RECORDS PROVIDED
________________________________________

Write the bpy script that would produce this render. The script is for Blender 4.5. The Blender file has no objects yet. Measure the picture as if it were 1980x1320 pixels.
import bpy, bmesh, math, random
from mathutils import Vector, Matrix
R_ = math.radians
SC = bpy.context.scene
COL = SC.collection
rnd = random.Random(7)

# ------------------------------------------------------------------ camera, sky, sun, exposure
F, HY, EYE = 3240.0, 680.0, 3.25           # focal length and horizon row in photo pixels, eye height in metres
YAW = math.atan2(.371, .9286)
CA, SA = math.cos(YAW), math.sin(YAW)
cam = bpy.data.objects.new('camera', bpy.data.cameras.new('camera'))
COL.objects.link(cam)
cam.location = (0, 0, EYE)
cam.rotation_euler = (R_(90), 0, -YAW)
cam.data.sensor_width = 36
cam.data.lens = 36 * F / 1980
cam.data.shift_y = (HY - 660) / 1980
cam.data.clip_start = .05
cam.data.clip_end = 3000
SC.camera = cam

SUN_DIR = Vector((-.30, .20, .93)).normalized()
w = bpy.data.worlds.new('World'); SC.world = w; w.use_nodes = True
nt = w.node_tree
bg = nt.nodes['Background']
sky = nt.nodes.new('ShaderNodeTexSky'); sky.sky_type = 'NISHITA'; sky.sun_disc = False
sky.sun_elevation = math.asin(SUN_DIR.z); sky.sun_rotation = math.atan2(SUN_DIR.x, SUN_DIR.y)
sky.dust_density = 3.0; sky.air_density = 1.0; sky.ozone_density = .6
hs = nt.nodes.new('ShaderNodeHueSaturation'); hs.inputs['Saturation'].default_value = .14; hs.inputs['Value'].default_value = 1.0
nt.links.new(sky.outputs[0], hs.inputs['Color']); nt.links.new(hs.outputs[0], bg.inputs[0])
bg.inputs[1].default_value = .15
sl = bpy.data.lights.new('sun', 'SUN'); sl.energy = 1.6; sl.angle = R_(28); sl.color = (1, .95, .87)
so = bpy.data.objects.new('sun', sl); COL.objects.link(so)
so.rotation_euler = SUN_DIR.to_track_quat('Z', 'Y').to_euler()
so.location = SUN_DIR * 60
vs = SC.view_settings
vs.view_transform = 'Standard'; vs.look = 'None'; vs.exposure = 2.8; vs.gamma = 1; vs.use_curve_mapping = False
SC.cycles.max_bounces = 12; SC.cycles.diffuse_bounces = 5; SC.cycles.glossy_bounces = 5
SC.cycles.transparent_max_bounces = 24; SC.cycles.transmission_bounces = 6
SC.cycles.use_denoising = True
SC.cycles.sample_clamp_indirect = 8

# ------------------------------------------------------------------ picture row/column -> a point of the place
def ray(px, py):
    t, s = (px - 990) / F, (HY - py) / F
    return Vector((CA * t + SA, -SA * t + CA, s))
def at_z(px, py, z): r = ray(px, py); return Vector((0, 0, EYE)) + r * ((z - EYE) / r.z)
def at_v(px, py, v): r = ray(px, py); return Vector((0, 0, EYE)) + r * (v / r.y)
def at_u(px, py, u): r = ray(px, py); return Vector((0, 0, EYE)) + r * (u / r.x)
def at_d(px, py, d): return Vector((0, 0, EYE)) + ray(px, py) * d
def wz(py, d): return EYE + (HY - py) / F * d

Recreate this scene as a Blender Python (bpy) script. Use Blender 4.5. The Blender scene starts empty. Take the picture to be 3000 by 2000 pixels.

________________________________________

Using the entries above, please restate each one word for word.

Write the bpy script that would produce this render. The script is for Blender 4.5. The Blender file has no objects yet. Measure the picture as if it were 1980x1320 pixels.
import bpy, bmesh, math, random
from mathutils import Vector, Matrix
R_ = math.radians
SC = bpy.context.scene
COL = SC.collection
rnd = random.Random(7)

# ------------------------------------------------------------------ camera, sky, sun, exposure
F, HY, EYE = 3240.0, 680.0, 3.25           # focal length and horizon row in photo pixels, eye height in metres
YAW = math.atan2(.371, .9286)
CA, SA = math.cos(YAW), math.sin(YAW)
cam = bpy.data.objects.new('camera', bpy.data.cameras.new('camera'))
COL.objects.link(cam)
cam.location = (0, 0, EYE)
cam.rotation_euler = (R_(90), 0, -YAW)
cam.data.sensor_width = 36
cam.data.lens = 36 * F / 1980
cam.data.shift_y = (HY - 660) / 1980
cam.data.clip_start = .05
cam.data.clip_end = 3000
SC.camera = cam

SUN_DIR = Vector((-.30, .20, .93)).normalized()
w = bpy.data.worlds.new('World'); SC.world = w; w.use_nodes = True
nt = w.node_tree
bg = nt.nodes['Background']
sky = nt.nodes.new('ShaderNodeTexSky'); sky.sky_type = 'NISHITA'; sky.sun_disc = False
sky.sun_elevation = math.asin(SUN_DIR.z); sky.sun_rotation = math.atan2(SUN_DIR.x, SUN_DIR.y)
sky.dust_density = 3.0; sky.air_density = 1.0; sky.ozone_density = .6
hs = nt.nodes.new('ShaderNodeHueSaturation'); hs.inputs['Saturation'].default_value = .14; hs.inputs['Value'].default_value = 1.0
nt.links.new(sky.outputs[0], hs.inputs['Color']); nt.links.new(hs.outputs[0], bg.inputs[0])
bg.inputs[1].default_value = .15
sl = bpy.data.lights.new('sun', 'SUN'); sl.energy = 1.6; sl.angle = R_(28); sl.color = (1, .95, .87)
so = bpy.data.objects.new('sun', sl); COL.objects.link(so)
so.rotation_euler = SUN_DIR.to_track_quat('Z', 'Y').to_euler()
so.location = SUN_DIR * 60
vs = SC.view_settings
vs.view_transform = 'Standard'; vs.look = 'None'; vs.exposure = 2.8; vs.gamma = 1; vs.use_curve_mapping = False
SC.cycles.max_bounces = 12; SC.cycles.diffuse_bounces = 5; SC.cycles.glossy_bounces = 5
SC.cycles.transparent_max_bounces = 24; SC.cycles.transmission_bounces = 6
SC.cycles.use_denoising = True
SC.cycles.sample_clamp_indirect = 8

# ------------------------------------------------------------------ picture row/column -> a point of the place
def ray(px, py):
    t, s = (px - 990) / F, (HY - py) / F
    return Vector((CA * t + SA, -SA * t + CA, s))
def at_z(px, py, z): r = ray(px, py); return Vector((0, 0, EYE)) + r * ((z - EYE) / r.z)
def at_v(px, py, v): r = ray(px, py); return Vector((0, 0, EYE)) + r * (v / r.y)
def at_u(px, py, u): r = ray(px, py); return Vector((0, 0, EYE)) + r * (u / r.x)
def at_d(px, py, d): return Vector((0, 0, EYE)) + ray(px, py) * d
def wz(py, d): return EYE + (HY - py) / F * d

Recreate this scene as a Blender Python (bpy) script. Use Blender 4.5. The Blender scene starts empty. Take the picture to be 3000 by 2000 pixels.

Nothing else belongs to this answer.